▶ [Given request]
Return the listing word for word, as given.

▶ [Raw data]
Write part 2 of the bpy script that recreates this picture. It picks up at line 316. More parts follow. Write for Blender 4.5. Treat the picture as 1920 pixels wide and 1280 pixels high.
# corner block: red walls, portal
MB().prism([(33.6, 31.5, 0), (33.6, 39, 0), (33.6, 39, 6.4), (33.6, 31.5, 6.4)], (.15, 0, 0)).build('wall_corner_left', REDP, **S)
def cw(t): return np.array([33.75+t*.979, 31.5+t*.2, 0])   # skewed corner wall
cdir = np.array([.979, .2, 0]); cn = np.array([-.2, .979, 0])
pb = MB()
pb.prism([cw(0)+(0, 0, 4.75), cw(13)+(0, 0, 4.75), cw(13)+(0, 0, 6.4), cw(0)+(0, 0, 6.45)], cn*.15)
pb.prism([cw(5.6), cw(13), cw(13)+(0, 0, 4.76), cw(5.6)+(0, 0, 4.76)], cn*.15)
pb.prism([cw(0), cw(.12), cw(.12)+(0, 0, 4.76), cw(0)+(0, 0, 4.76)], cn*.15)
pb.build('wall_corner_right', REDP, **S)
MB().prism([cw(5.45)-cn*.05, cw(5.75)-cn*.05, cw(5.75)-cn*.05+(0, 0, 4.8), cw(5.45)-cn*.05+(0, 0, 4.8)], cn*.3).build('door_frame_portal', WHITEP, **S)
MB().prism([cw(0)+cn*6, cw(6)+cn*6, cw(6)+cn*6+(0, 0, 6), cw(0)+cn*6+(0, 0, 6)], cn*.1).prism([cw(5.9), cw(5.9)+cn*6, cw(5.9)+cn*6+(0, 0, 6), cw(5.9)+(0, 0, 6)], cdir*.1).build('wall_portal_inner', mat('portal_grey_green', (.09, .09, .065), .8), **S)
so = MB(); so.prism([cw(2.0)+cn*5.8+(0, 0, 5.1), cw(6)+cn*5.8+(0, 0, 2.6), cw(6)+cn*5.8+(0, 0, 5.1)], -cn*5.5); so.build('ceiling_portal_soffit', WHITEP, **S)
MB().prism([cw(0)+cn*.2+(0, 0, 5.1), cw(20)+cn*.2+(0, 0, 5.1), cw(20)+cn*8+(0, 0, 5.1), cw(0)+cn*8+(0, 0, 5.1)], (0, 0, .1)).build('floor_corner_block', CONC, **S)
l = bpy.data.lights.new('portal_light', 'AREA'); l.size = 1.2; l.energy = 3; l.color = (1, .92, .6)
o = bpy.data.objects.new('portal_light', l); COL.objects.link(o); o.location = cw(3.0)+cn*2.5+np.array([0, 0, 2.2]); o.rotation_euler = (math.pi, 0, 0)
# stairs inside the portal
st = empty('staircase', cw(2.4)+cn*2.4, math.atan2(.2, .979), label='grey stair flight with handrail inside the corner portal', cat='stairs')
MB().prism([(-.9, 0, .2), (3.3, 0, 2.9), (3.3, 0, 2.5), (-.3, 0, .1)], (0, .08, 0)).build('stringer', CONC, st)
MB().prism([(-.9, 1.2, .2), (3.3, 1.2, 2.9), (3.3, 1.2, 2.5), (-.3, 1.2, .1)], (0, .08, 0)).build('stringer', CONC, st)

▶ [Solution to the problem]
Write part 2 of the bpy script that recreates this picture. It picks up at line 316. More parts follow. Write for Blender 4.5. Treat the picture as 1920 pixels wide and 1280 pixels high.
# corner block: red walls, portal
MB().prism([(33.6, 31.5, 0), (33.6, 39, 0), (33.6, 39, 6.4), (33.6, 31.5, 6.4)], (.15, 0, 0)).build('wall_corner_left', REDP, **S)
def cw(t): return np.array([33.75+t*.979, 31.5+t*.2, 0])   # skewed corner wall
cdir = np.array([.979, .2, 0]); cn = np.array([-.2, .979, 0])
pb = MB()
pb.prism([cw(0)+(0, 0, 4.75), cw(13)+(0, 0, 4.75), cw(13)+(0, 0, 6.4), cw(0)+(0, 0, 6.45)], cn*.15)
pb.prism([cw(5.6), cw(13), cw(13)+(0, 0, 4.76), cw(5.6)+(0, 0, 4.76)], cn*.15)
pb.prism([cw(0), cw(.12), cw(.12)+(0, 0, 4.76), cw(0)+(0, 0, 4.76)], cn*.15)
pb.build('wall_corner_right', REDP, **S)
MB().prism([cw(5.45)-cn*.05, cw(5.75)-cn*.05, cw(5.75)-cn*.05+(0, 0, 4.8), cw(5.45)-cn*.05+(0, 0, 4.8)], cn*.3).build('door_frame_portal', WHITEP, **S)
MB().prism([cw(0)+cn*6, cw(6)+cn*6, cw(6)+cn*6+(0, 0, 6), cw(0)+cn*6+(0, 0, 6)], cn*.1).prism([cw(5.9), cw(5.9)+cn*6, cw(5.9)+cn*6+(0, 0, 6), cw(5.9)+(0, 0, 6)], cdir*.1).build('wall_portal_inner', mat('portal_grey_green', (.09, .09, .065), .8), **S)
so = MB(); so.prism([cw(2.0)+cn*5.8+(0, 0, 5.1), cw(6)+cn*5.8+(0, 0, 2.6), cw(6)+cn*5.8+(0, 0, 5.1)], -cn*5.5); so.build('ceiling_portal_soffit', WHITEP, **S)
MB().prism([cw(0)+cn*.2+(0, 0, 5.1), cw(20)+cn*.2+(0, 0, 5.1), cw(20)+cn*8+(0, 0, 5.1), cw(0)+cn*8+(0, 0, 5.1)], (0, 0, .1)).build('floor_corner_block', CONC, **S)
l = bpy.data.lights.new('portal_light', 'AREA'); l.size = 1.2; l.energy = 3; l.color = (1, .92, .6)
o = bpy.data.objects.new('portal_light', l); COL.objects.link(o); o.location = cw(3.0)+cn*2.5+np.array([0, 0, 2.2]); o.rotation_euler = (math.pi, 0, 0)
# stairs inside the portal
st = empty('staircase', cw(2.4)+cn*2.4, math.atan2(.2, .979), label='grey stair flight with handrail inside the corner portal', cat='stairs')
MB().prism([(-.9, 0, .2), (3.3, 0, 2.9), (3.3, 0, 2.5), (-.3, 0, .1)], (0, .08, 0)).build('stringer', CONC, st)
MB().prism([(-.9, 1.2, .2), (3.3, 1.2, 2.9), (3.3, 1.2, 2.5), (-.3, 1.2, .1)], (0, .08, 0)).build('stringer', CONC, st)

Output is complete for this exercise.